CQ Family History Association Inc.

New Zealand Gully

New Zealand Gully, behind Rockhampton was one of Queensland's richest alluvial gold fields.


 

From the Garibaldi diggings, near Cawarral, miners gradually worked their way straight for Rockhampton, prospecting among the ranges. A place called Moonlight Terrace appears to have been the first spot where payable gold was got, somewhere in the neighbourhood of Mount Chalmers. In July, 1870, Frank Quinn obtained gold in Quinn's Gully, one of the branches of Stony Creek. He applied for a prospecting area which brought about a rush, and then Michael Duffy and party going further up the creek, found gold in another watercourse, which was named New Zealand Gully by Duffy, who came from that colony. A big rush set in from Rockhampton and the surrounding diggings, and a lot of men obtained payable claims. The sinking in New Zealand Gully was from mere scratching to about 12 ft. Most of the claims on the line bottomed on gold, from a few grains to a pennyweight to the dish. A good many other gullies and ravines in the neighbourhood were found to contain gold, and caused little rushes. There was plenty of water in New Zealand Gully at the time, and the only complaint appeared to be that the claims were too small. The place speedily assumed considerable proportions. Inside a month a thousand people were there, and in addition to hotels and stores, a theatre was erected. The gold obtained was mostly of a coarse character, the biggest slug reported for a long time being a piece weighing 5 oz. The best of the claims enabled men to earn from (8 to (12 per week each, but of course there were a good many claims in which the diggers did not make wages.
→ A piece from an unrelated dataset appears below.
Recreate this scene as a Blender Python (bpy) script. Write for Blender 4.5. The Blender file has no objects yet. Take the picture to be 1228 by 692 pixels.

A number of quartz veins were opened, and a lot of gold got from the casing and loose rubble. Johnson and party were particularly fortunate in this kind of mining, as in one day they obtained between four and five pannikins of gold. Indeed, several claims won a lot of gold this way. Among the first reefs laid off were the Exhibition, Last Chance, Honest Bob, Fielder's Victoria, and Keppel Bay  View. The opinion was soon formed that rich reefs permeated the hills and would be of lasting benefit to Rockhampton. That opinion persists to the present day. It is worthy of remark that after thirty two years of fossicking, New Zealand Gully and the surrounding gullies still continue to yield small patches of gold to the steady fossicker. There were various rushes about Stony Creek, including one to near Balnagowan; in fact, a little gold seemed to be found all over that portion of the district.